Slash/Back's actors are primarily young, first-time actors from Iqaluit. Their performances are very raw in some instances, which can be chalked up to their inexperience, but overall, they deliver good performances. Shirley, in particular, has a natural charisma that translates well to the screen, and Ellsworth shows a lot of energy and is clearly having a ball playing the scrappy Uki. 

The greatest strength of Slash/Back is its script. Innuksuk authentically highlights the preteen experience of young girls, specifically those living in Nunavut's quiet hamlets. She doesn't simply rest on stereotypes and tropes of what we may expect from these characters. Rather, she takes Maika's deep knowledge and skills passed down from her father and contrasts this with a juvenile shame in her Indigeneity. Innuksuk creates a character like Leena who doesn't have any interest in hunting — and not because of any rebellion against her culture, it's just not her thing. 

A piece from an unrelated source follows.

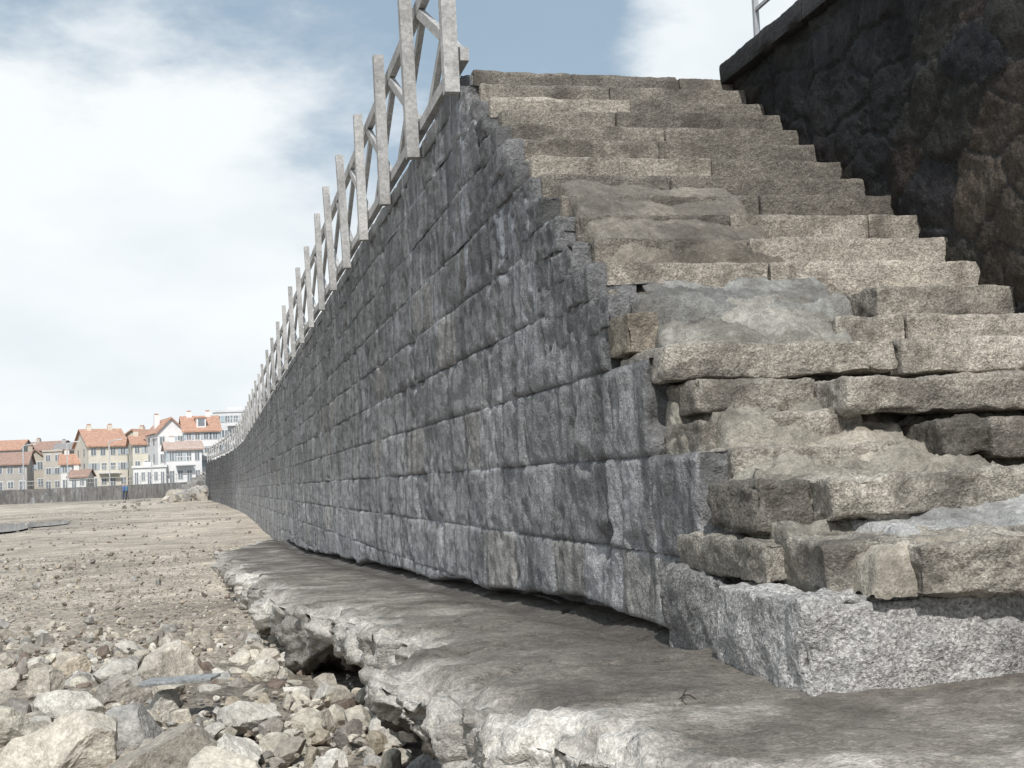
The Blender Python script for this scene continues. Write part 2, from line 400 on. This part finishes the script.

Innuksuk gives her texture to her story and characters, where lesser filmmakers would instead concentrate on the alien attack. In Slash/Back, the extraordinary nature of their situation is secondary to Maika and her crew. Their focus is on the house party of a boy Maika and Jesse have their eye on, and on the one-upmanship nature of Maika and Uki's relationship. 

There are times that the film meanders and the pacing feels choppy and halting, and the limited budget means that the CGI of the alien creatures can pull viewers out of the film. But there's no denying the promise and potential of Innuksuk as a director and writer. 

Slash/Back is an incredibly ambitious movie that incorporates nuanced themes effortlessly and to great avail. It's a refreshing coming-of-age story that doesn't patronize and will leave audiences with the solid knowledge that you, in fact, should not fuck with the girls from Pang.